EVU müssen Ersatzverkehr organisieren – brauchen dafür aber alle Informationen

Wenn die DB Netz als Eigentümerin von 90 % des bundesdeutschen Schienennetzes Baustellen plant, die zu einer Streckensperrung führen, ist es Aufgabe der Eisenbahnverkehrsunternehmen (EVU), den Schienenersatzverkehr (SEV) zu organisieren und die Fahrgäste darüber zu informieren. Das setzt allerdings voraus, dass die EVU ihrerseits rechtzeitig, korrekt und vollständig über die geplanten Maßnahmen informiert werden.

DB Netz weitet Arbeiten einseitig aus

Das war bei den aktuellen Arbeiten zwischen Berlin Ostbahnhof und Frankfurt (Oder) offensichtlich nicht der Fall. Dass es Baumaßnahmen geben würde, war zwar seit längerem bekannt. Die Ankündigungen der Vollsperrung bezogen sich jedoch nur auf den Abschnitt zwischen Erkner und Fürstenwalde. Für diese hatte die Ostdeutsche Eisenbahngesellschaft (ODEG) als Betreiber auch ein SEV-Konzept entwickelt und abgestimmt.

Kurzfristig erweiterte die DB die Bauarbeiten dann um eine Vollsperrung auch auf dem Folgeabschnitt zwischen Fürstenwalde (Spree) und Frankfurt (Oder), also auf volle 57 km Streckenlänge. Die Mitteilung darüber erhielt die ODEG gerade einmal 10 Stunden, bevor dieser Bauzustand greifen sollte. In solch kurzer Zeit kann nicht nur kein optimaler SEV organisiert werden. Vor allem ist keine befriedigende Information der Fahrgäste mehr möglich. Das EVU war zur „Echtzeit-Fahrgastinformation“ gezwungen, sprich: Mitarbeitende auf dem Bahnsteig mussten die verunsicherten Fahrgäste informieren. Eine Aufnahme in die elektronischen Informationssysteme ist dann nicht mehr möglich, da diese nur zweimal pro Woche Updates erhalten.

Laufendes Verfahren bei der Bundesnetzagentur

Die zum Teil chaotischen Zustände in Berlin und Brandenburg sind aber leider keine absolute Ausnahme: Die Baustellenplanung und Baustellenkommunikation der DB Netz ist in den vergangenen Jahren deutlich schlechter geworden. In ihren eigenen Nutzungsbedingen (NBN) sind klare Fristen vorgegeben, wie lange die EVU vor einer Baumaßnahme informiert werden müssen. Diese Fristen hält die DB Netz jedoch in einer Vielzahl der Fälle nicht ein. In manchen Regionen erreicht nur etwa jede zweite Ankündigung die Verkehrsunternehmen rechtzeitig. Und oftmals ist darüber hinaus die Qualität mangelhaft, werden z. B. offensichtlich fehlerhafte Angaben gemacht, Alternativen nicht geprüft usw.[1]

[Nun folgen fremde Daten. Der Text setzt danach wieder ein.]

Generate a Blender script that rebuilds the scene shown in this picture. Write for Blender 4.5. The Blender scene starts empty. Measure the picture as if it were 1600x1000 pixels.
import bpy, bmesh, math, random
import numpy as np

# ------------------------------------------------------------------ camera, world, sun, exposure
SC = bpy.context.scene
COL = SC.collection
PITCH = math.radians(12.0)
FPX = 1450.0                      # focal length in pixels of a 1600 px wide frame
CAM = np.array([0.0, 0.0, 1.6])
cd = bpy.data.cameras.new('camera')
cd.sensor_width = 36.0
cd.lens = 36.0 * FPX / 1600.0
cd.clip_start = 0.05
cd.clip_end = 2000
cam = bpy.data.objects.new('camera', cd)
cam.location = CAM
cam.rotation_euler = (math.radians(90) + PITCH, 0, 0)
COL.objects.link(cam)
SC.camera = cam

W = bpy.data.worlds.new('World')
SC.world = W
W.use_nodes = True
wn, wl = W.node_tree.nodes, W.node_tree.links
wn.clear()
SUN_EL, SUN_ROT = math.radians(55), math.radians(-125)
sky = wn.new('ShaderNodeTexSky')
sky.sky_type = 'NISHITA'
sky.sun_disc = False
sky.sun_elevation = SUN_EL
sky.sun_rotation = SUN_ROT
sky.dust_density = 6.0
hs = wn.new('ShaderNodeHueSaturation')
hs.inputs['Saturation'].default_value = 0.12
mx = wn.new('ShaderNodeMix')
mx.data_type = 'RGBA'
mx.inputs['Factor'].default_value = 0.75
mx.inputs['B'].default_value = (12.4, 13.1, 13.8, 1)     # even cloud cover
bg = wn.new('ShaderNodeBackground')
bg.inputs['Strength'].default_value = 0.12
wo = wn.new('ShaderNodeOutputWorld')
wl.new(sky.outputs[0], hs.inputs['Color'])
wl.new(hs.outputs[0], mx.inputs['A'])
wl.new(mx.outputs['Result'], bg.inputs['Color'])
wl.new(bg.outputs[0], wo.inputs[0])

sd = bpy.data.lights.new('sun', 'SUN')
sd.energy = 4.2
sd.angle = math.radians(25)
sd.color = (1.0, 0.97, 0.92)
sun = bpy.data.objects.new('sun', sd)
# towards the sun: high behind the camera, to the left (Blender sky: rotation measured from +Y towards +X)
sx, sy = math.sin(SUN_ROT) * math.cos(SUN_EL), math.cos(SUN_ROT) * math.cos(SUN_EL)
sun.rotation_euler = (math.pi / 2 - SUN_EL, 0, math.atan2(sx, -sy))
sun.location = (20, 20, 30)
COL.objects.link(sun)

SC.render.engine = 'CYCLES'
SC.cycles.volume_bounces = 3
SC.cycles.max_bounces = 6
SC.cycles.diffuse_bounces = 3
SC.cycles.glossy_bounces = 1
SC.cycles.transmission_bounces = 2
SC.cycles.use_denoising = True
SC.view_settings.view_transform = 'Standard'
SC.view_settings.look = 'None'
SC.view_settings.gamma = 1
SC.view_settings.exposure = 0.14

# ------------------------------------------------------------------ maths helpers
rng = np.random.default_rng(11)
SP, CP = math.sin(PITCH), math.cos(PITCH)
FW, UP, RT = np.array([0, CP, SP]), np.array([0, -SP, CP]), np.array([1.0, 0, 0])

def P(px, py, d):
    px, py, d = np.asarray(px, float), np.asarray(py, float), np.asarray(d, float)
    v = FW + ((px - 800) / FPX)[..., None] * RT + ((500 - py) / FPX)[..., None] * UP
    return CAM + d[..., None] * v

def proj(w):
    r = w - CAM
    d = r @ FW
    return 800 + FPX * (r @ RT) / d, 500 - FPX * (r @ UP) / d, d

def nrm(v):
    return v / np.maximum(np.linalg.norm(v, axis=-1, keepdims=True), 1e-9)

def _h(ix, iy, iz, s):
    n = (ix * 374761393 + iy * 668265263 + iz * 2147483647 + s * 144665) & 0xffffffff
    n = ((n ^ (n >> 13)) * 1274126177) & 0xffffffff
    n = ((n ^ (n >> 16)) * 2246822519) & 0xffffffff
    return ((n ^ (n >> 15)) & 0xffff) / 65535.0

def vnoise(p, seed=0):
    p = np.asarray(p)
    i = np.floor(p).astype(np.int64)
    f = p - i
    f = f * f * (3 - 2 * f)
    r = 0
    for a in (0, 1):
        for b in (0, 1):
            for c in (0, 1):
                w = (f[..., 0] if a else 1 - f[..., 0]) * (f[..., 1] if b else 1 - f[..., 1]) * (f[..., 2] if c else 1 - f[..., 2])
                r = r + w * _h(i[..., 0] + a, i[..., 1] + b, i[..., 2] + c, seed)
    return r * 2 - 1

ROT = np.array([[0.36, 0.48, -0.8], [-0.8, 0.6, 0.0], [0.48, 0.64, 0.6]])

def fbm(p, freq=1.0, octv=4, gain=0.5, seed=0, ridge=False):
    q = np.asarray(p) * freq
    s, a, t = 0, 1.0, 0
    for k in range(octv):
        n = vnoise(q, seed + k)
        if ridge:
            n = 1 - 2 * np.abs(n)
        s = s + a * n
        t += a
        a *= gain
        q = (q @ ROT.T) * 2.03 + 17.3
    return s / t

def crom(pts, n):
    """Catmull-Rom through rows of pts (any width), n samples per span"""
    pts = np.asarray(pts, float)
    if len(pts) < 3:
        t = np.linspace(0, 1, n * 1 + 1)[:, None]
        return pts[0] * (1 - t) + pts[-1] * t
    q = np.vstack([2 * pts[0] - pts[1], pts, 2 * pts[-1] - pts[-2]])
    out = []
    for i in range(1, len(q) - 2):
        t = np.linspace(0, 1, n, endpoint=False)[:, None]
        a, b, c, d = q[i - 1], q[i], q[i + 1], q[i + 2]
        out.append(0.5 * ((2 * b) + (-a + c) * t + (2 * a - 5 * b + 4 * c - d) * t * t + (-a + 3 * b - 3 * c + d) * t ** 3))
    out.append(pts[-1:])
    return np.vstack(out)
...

Erkenntnisse für die „Generalsanierung“

Das im konkreten Fall offensichtliche Bestreben, mehr Gewerke zu bündeln, ist an sich zu begrüßen. Bündelung war auch schon Thema des „Runden Tisches Baustellenmanagement“ (2016—18). Aber sie darf nicht übers Knie gebrochen werden. Die Sanierung von Oberbau und Weichen sowie von Bahnübergängen zwischen Fürstenwalde und Frankfurt (Oder) fiel im konkreten Fall jedoch buchstäblich vom Himmel. Die ab 2024 (Riedbahn in Hessen) geplante „Generalsanierung“ sieht diesen Vorlauf vor.

Ausreichende Zeit ist auch für die Planung des Schienenersatzverkehrs nötig. Dann wäre der Fall, dass Linienbusse, die auf der Autobahn mit LKW im Stau stehen, nicht aufgetreten. Für eine Strecke von 57 km würde man auch Busse mit Toiletten vorsehen.

[1] Zu diesem Thema ist ein Beschwerdeverfahren bei der Bundesnetzagentur anhängig, Az. BK10-22-0422_Z. Eine Entscheidung steht noch aus. Anlass waren hier Vorkommnisse im DB-Netz-Regionalbereich West (Nordrhein-Westfalen).